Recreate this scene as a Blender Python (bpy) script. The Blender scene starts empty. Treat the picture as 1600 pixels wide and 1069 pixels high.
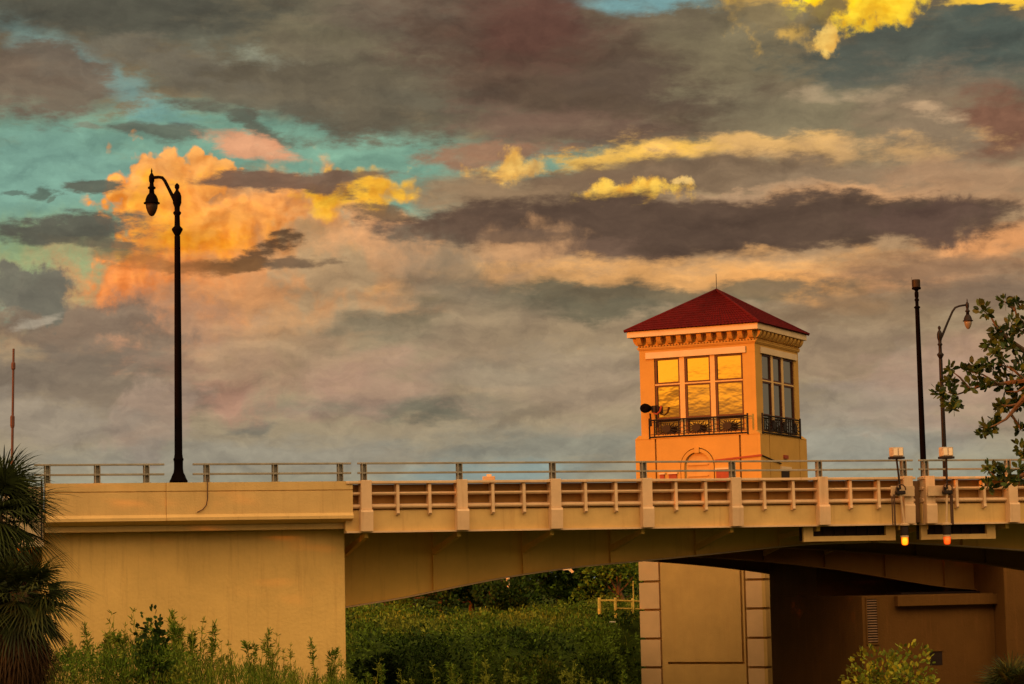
import bpy, math, random
from mathutils import Vector, Matrix
rad = math.radians
scene = bpy.context.scene
COL = scene.collection

# ------------------------------------------------------------------ camera
F_PX, PITCH, ROLL, CAM_H = 3500.0, rad(6.03), rad(1.2), 5.0
cF = Vector((0, math.cos(PITCH), math.sin(PITCH)))
u0 = Vector((0, -math.sin(PITCH), math.cos(PITCH))); r0 = Vector((1, 0, 0))
cR = r0*math.cos(ROLL) - u0*math.sin(ROLL)
cU = r0*math.sin(ROLL) + u0*math.cos(ROLL)
cam_data = bpy.data.cameras.new('camera')
cam = bpy.data.objects.new('camera', cam_data); COL.objects.link(cam)
m = Matrix((cR, cU, -cF)).transposed().to_4x4(); m.translation = (0, 0, CAM_H)
cam.matrix_world = m
cam_data.sensor_width = 36.0; cam_data.lens = F_PX/1600*36
cam_data.clip_start = 0.5; cam_data.clip_end = 5000
scene.camera = cam

def ray(px, py): return cF + cR*((px-800)/F_PX) - cU*((py-534.5)/F_PX)
def at(px, py, Y):
    d = ray(px, py); return Vector((0, 0, CAM_H)) + d*(Y/d.y)
def sky_uv(px, py):                       # azimuth and elevation, 1 unit = 1/35 rad
    d = ray(px, py).normalized()
    return 35*math.atan2(d.x, d.y), 35*math.asin(d.z)
def lin(c):
    return tuple((x/255/12.92 if x/255 <= .04045 else ((x/255+.055)/1.055)**2.4) for x in c)

# ------------------------------------------------------------------ view
scene.view_settings.view_transform = 'Standard'
scene.view_settings.look = 'None'
scene.view_settings.exposure = 0.0
scene.view_settings.gamma = 1.0
scene.cycles.caustics_reflective = False
scene.cycles.caustics_refractive = False

# ------------------------------------------------------------------ sun (low in the west, to the left)
SUN_EL = rad(4.5)
sun_h = Vector((-0.838, -0.545, 0)).normalized()
sun_dir = Vector((sun_h.x*math.cos(SUN_EL), sun_h.y*math.cos(SUN_EL), math.sin(SUN_EL)))
sd = bpy.data.lights.new('sun', 'SUN'); sd.energy = 3.3; sd.angle = rad(0.5); sd.color = (1.0, 0.22, 0.012)
so = bpy.data.objects.new('sun', sd); COL.objects.link(so)
so.rotation_euler = sun_dir.to_track_quat('Z', 'Y').to_euler(); so.location = (-60, -20, 40)

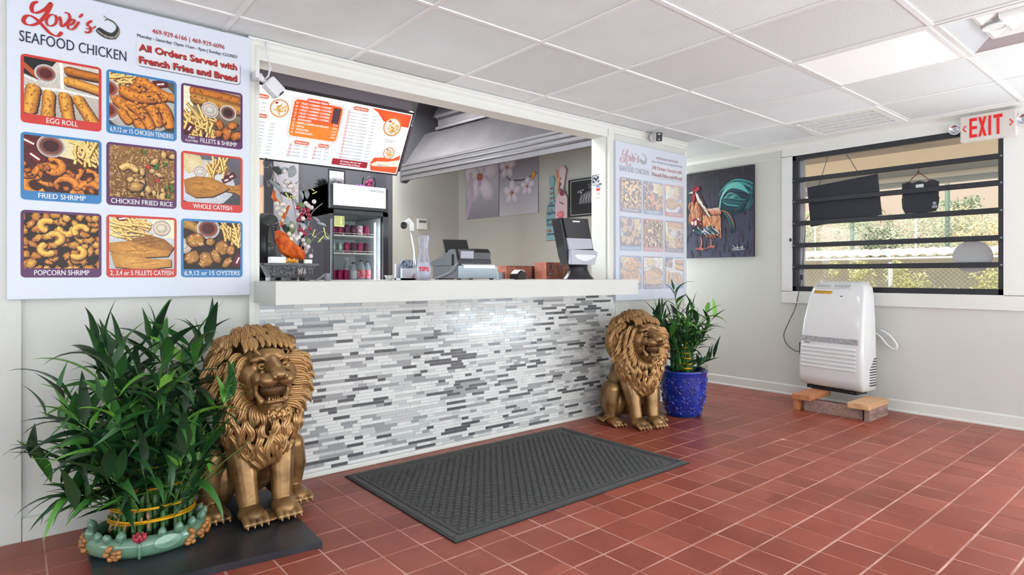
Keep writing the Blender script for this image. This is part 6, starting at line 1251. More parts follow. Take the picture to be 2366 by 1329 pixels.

***

#### Exercise objective:
Exclude all images and restate the records above word for word.

#### Answer in full:
Recreate this scene as a Blender Python (bpy) script. The Blender scene starts empty. Treat the picture as 1600 pixels wide and 1069 pixels high.
import bpy, math, random
from mathutils import Vector, Matrix
rad = math.radians
scene = bpy.context.scene
COL = scene.collection

# ------------------------------------------------------------------ camera
F_PX, PITCH, ROLL, CAM_H = 3500.0, rad(6.03), rad(1.2), 5.0
cF = Vector((0, math.cos(PITCH), math.sin(PITCH)))
u0 = Vector((0, -math.sin(PITCH), math.cos(PITCH))); r0 = Vector((1, 0, 0))
cR = r0*math.cos(ROLL) - u0*math.sin(ROLL)
cU = r0*math.sin(ROLL) + u0*math.cos(ROLL)
cam_data = bpy.data.cameras.new('camera')
cam = bpy.data.objects.new('camera', cam_data); COL.objects.link(cam)
m = Matrix((cR, cU, -cF)).transposed().to_4x4(); m.translation = (0, 0, CAM_H)
cam.matrix_world = m
cam_data.sensor_width = 36.0; cam_data.lens = F_PX/1600*36
cam_data.clip_start = 0.5; cam_data.clip_end = 5000
scene.camera = cam

def ray(px, py): return cF + cR*((px-800)/F_PX) - cU*((py-534.5)/F_PX)
def at(px, py, Y):
    d = ray(px, py); return Vector((0, 0, CAM_H)) + d*(Y/d.y)
def sky_uv(px, py):                       # azimuth and elevation, 1 unit = 1/35 rad
    d = ray(px, py).normalized()
    return 35*math.atan2(d.x, d.y), 35*math.asin(d.z)
def lin(c):
    return tuple((x/255/12.92 if x/255 <= .04045 else ((x/255+.055)/1.055)**2.4) for x in c)

# ------------------------------------------------------------------ view
scene.view_settings.view_transform = 'Standard'
scene.view_settings.look = 'None'
scene.view_settings.exposure = 0.0
scene.view_settings.gamma = 1.0
scene.cycles.caustics_reflective = False
scene.cycles.caustics_refractive = False

# ------------------------------------------------------------------ sun (low in the west, to the left)
SUN_EL = rad(4.5)
sun_h = Vector((-0.838, -0.545, 0)).normalized()
sun_dir = Vector((sun_h.x*math.cos(SUN_EL), sun_h.y*math.cos(SUN_EL), math.sin(SUN_EL)))
sd = bpy.data.lights.new('sun', 'SUN'); sd.energy = 3.3; sd.angle = rad(0.5); sd.color = (1.0, 0.22, 0.012)
so = bpy.data.objects.new('sun', sd); COL.objects.link(so)
so.rotation_euler = sun_dir.to_track_quat('Z', 'Y').to_euler(); so.location = (-60, -20, 40)

Keep writing the Blender script for this image. This is part 6, starting at line 1251. More parts follow. Take the picture to be 2366 by 1329 pixels.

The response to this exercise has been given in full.